Monday, May 21, 2012

Is it Necessary to Put Money Down When Financing a Car?

Depending on your credit and your bank or credit union, you may be required to provide a down payment toward your auto loan. However, you might optionally choose to provide a down payment to meet a monthly payment budget, save money on interest charges or increase equity in your vehicle.

Loan-to-Value Ratio

    Your auto loan provider may require that you provide a down payment based on your loan-to-value ratio. Depending on your credit, you may obtain an approval for up to 120 percent of the vehicle's value as determined by your lender, which allows you to finance your taxes or aftermarket items without a down payment. Borrowers with poor credit might obtain an approval for as low as 60 percent of the vehicle's value.
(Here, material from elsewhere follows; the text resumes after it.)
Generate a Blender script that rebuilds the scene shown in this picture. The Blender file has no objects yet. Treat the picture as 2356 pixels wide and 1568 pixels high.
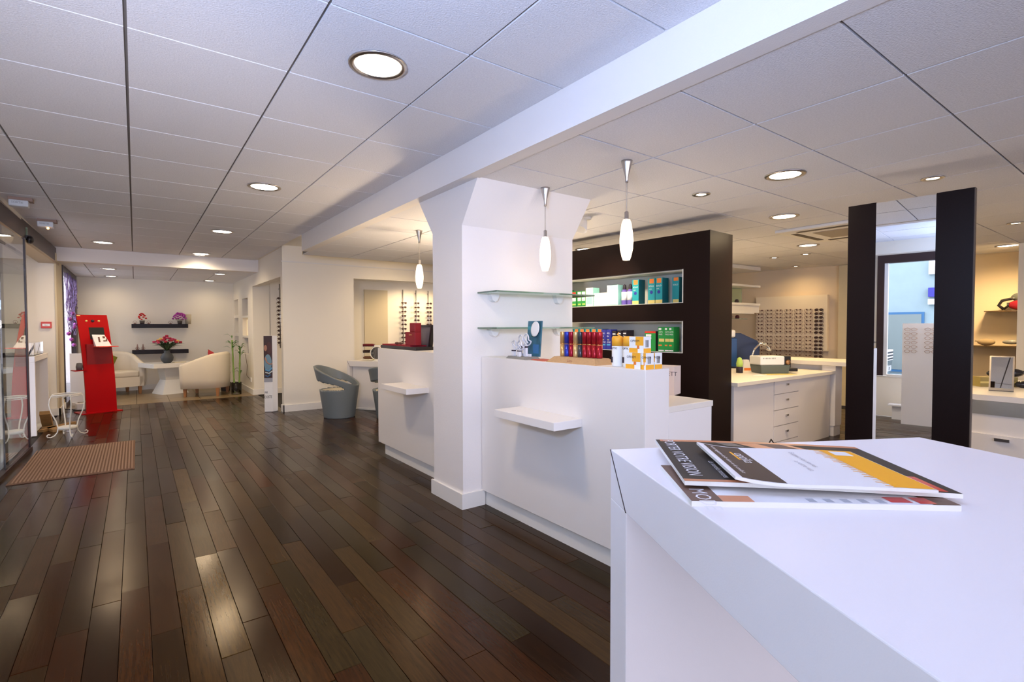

If you try to carry over money from another loan or add aftermarket items into your car loan, you may exceed the lender's loan-to-value ratio and have to provide a down payment.

Monthly Payment Budget

    If you need to stick to a budget for your monthly payment amount, then providing a down payment might be necessary if you're not willing to choose a vehicle better suited for your price range. When you obtain your loan approval, you may want to put at least your tax and fees down toward the loan to avoid increasing your monthly payment. Otherwise, every $1,000 that you finance equals about $20 per monthly payment. Depending on your area and the price of the vehicle you purchase, your taxes can substantially raise your monthly car payment.

Creating Vehicle Equity

    Philip Reed, a consumer advice editor for Edmunds.com, suggests putting 20 percent of the vehicle's price down toward your loan to increase vehicle equity. Unless you plan to increase your monthly payments to pay off your loan early, you may find yourself in a negative equity position, meaning you'll owe more than your car is worth. This may create issues if you plan to trade or sell your car in the future, as you'll owe more than your vehicle's value and have to provide a down payment to get out of your car loan.

Interest Rate Charges

    If you obtained a loan approval with a high interest rate, consider putting as much money down toward your loan as possible. You may spend thousands of dollars over the course of your loan depending on your interest rate. Some states allow as much as 29 percent financing for subprime loans. The less you finance, the less you'll pay in interest charges. If you choose to put minimal money down toward a high interest rate loan, try to pay it off as early as possible.